The couple did not expect to have any difficulty recovering the pounds 150 deposit they had paid for their cancelled holiday, since they were covered by two insurance policies. They had bought one through Planos Holidays, the company that they booked their holiday with, and a second from Barclays Bank.
'We usually take out a Barclays policy as a back-up,' said Mr Higgins.
As the couple has now discovered, insurance companies become extremely jumpy when they discover that someone has insured themselves twice for the same risk. They worry about fraud, and even when a claim is perfectly legitimate, normally expect the other company to share the cost of the claim.
The Higgins submitted a claim on the Barclays policy in August. Mr Higgins made it clear that he had another policy and Francis Charsley, the loss adjusters scrutinising claims for Home & Overseas - the insurer that underwrote the Barclays policy - wrote back asking for further details of the policy and whether any claim had been made.
Further correspondence passed between Mr Higgins and Francis Charsley, but the loss adjuster refused to sanction the payout without receiving more details of the other policy.
Mr Higgins became angry by what he saw as unnecessary delay. He argued that the contract with Barclays and Home & Overseas was quite separate from the one with the tour operator and should be assessed on its merits.
But it is standard industry practice to ask for details of the second insurer in a case like this. Insurance companies want to check that they are not becoming the victim of a fraudulent claim, and also to arrange to get half of the money back from the other company.
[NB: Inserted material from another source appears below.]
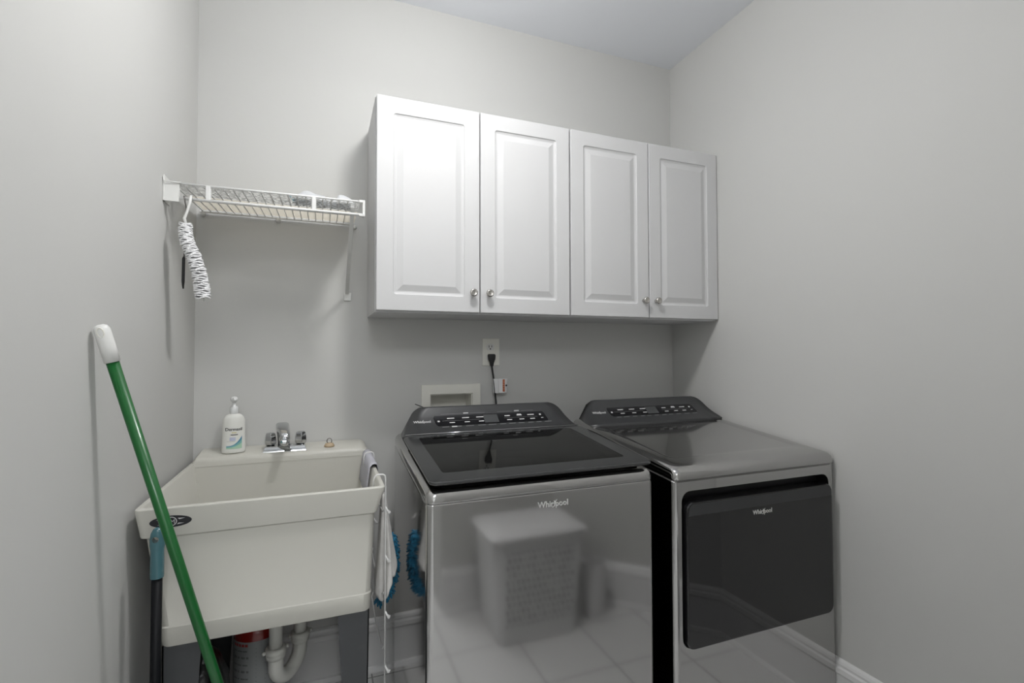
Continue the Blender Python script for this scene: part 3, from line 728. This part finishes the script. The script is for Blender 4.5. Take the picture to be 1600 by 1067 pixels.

But underlying that, said a spokesman for the Association of British Insurers, is the legal principle of indemnity.
'This means that insurance is there to put someone in the same position as they were before, not to give them a profit.'
Mr Higgins said he had never heard of this principle, and complained that he certainly did not recall any warning about it in the documents with either of the travel policies.
The insurance industry's antipathy to double-cover is not usually evident from policy documents, the ABI's spokesman readily admitted. 'If there is anything in the policy it would exclude cover for an item 'more specifically insured' by another policy. For example, if you want to claim for valuables lost on holiday but which are named specifically in the all risks section of your household policy you would normally be expected to claim from the household policy.'
After intervention from the Independent, Francis Charsley and Home & Overseas agreed to pay the claim, but probably could have avoided their dispute with Mr Higgins if they had explained more clearly the reasons for their questions about the other policy. The lesson for others is to avoid insuring twice.